While I currently live in Los Angeles, make no mistake, I always have and always will call Severna Park my home. You never forget the places that help shape your life and inspire your passions. That was Severna Park High School for me. I can think of no better place to be educated, meet so many wonderful people, and be offered so many incredible opportunities to grow. So when I heard that my home was dealing with an unbelievable amount of loss, I knew that I had to take action.
So, in the summer of 2009, a group of locals, including staff at the high school, and I gathered to address the growing rate of teen suicide in the neighborhood. With the help of over 400 volunteers and generous donors the EMPTY SEAT PSA was born. It was born of a community doing everything they could to deal with their loss and prove that Severna Park isn’t just a series of buildings or a collection of zip codes. No! It is a group of people who love and care for each other, even if it isn’t always apparent, and can offer the support that anyone needs to get through their days. Even if it is one day at a time.
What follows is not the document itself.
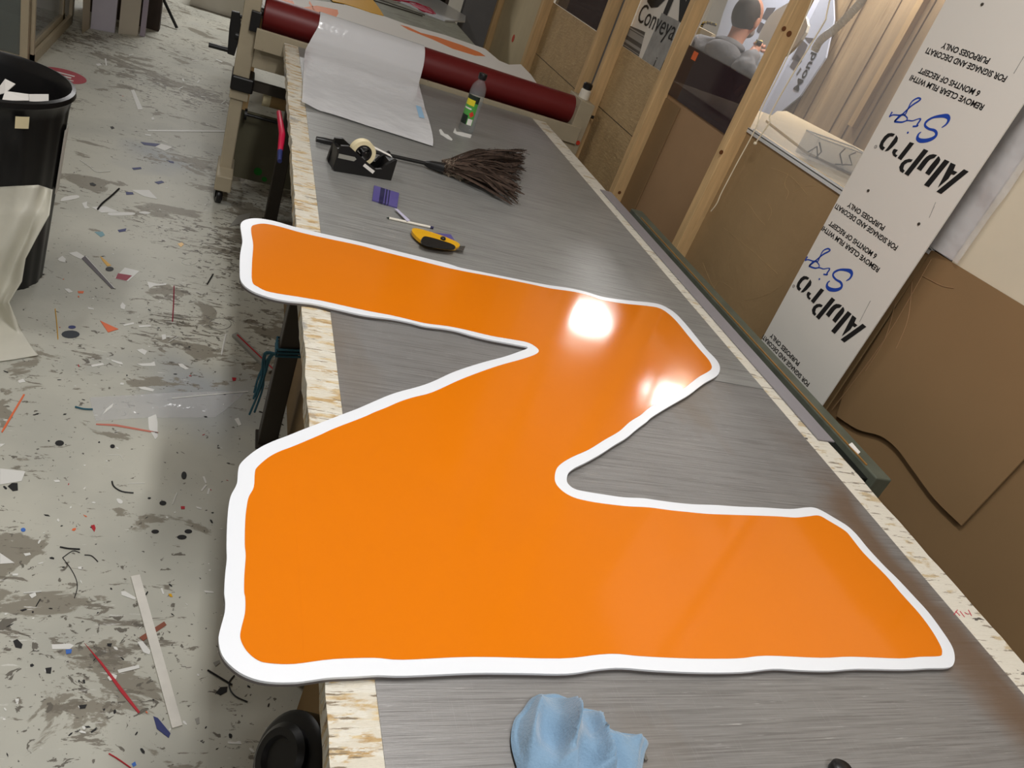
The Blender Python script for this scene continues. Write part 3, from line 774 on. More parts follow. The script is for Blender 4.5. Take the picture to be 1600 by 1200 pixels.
# ================================================================ workbench
XL, XR, YN, YF = .219, 1.585, -.10, 4.03
t = thing('workbench', ((XL + XR) / 2, 2, 0), 'long workbench with steel cutting top and worn timber edges, carrying the orange sign', 'workbench')
def rough_edge(x_in, x_out, n, amp, seed, y0=YN, y1=YF):
    pts = [V((x_in, y0, TZ - .001)), V((x_in, y1, TZ - .001))]
    sg = 1 if x_out > x_in else -1
    for i in range(n + 1):
        y = y1 + (y0 - y1) * i / n
        a = abs(noise.noise(V((y * 7, seed, 0)))) * amp + abs(noise.noise(V((y * 31, seed, 3)))) * amp * .5
        pts.append(V((x_out - sg * a, y, TZ - .001)))
    return pts
MB().prism(rough_edge(.281, XL - .003, 150, .010, 1.1), (0, 0, -.035)).build('timber_edge', M_board, t)
MB().prism(rough_edge(1.502, XR, 150, .008, 5.1), (0, 0, -.035)).build('timber_edge', M_board2, t)
MB().box((.281, YN, TZ - .036), (1.502, YF, TZ - .004)).build('top_board', M_under, t)
YS = 1.540
MB().box((.2812, YN, TZ - .004), (1.5018, YS, TZ - .0003)).build('steel_sheet', M_steel, t)
MB().box((.2812, YS + .001, TZ - .004), (1.5018, YF, TZ + .0006)).build('steel_sheet', M_steel2, t)
bs = MB()
bs.box((.30, YN, .70), (.345, YF - .1, .814)).box((1.45, YN, .70), (1.495, YF - .1, .814)).box((.345, YN + .1, .70), (1.45, YN + .145, .814)).box((.345, YF - .3, .70), (1.45, YF - .255, .814))
bs.build('under_frame', M_under, t)
legs = [(.27, WX(435, 228, .27).y), (.27, WX(452, 540, .27).y), (.27, .35), (1.44, .35), (1.44, 1.9), (1.44, 3.1)]
legs[1] = (.262, H(412, 688, 0).y)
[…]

I hate that there is good reason for me to share my EMPTY SEAT PSA again; it seems like it was only just a short while ago that Severna Park experienced such an unfortunate tragedy. Yet, sharing this video and talking about preventing teen suicide isn’t enough.
The video calls for action, very difficult action. The video tells students to stand up and fight teen suicide by recognizing the signs on the faces of their friends and family. It isn’t an easy task, especially during the teenage years where sticking your neck out, challenging a friend, and revealing your emotions is often interpreted as weakness and potentially socially ostracizing.
That’s why its not only dependent on our youth to stay vigilant but also on the adults in the community to continually open a conversation about mental health and recognize their role in it. If a community could come together to make such a beautiful movie, I was hardly alone in this endeavor, than surely a community can come together to fill every household with meaningful and difficult conversations about mental health, that means laying our emotions bare and risking the perceived consequences of doing so.
So many people come to me and express that they are moved by the beauty in the filmmaking of the EMPTY SEAT PSA, but it isn’t the filmmaking that is beautiful. It is the community. All those caring faces, bound together by their love of Severna Park and the people in it. That’s what’s at stake and I know that all we need to do is recognize and fight for that beauty and perhaps these dark times could be lifted. The EMPTY SEAT PSA is a call to action. Always remember:
“It’s better to lose a friendship than a friend.”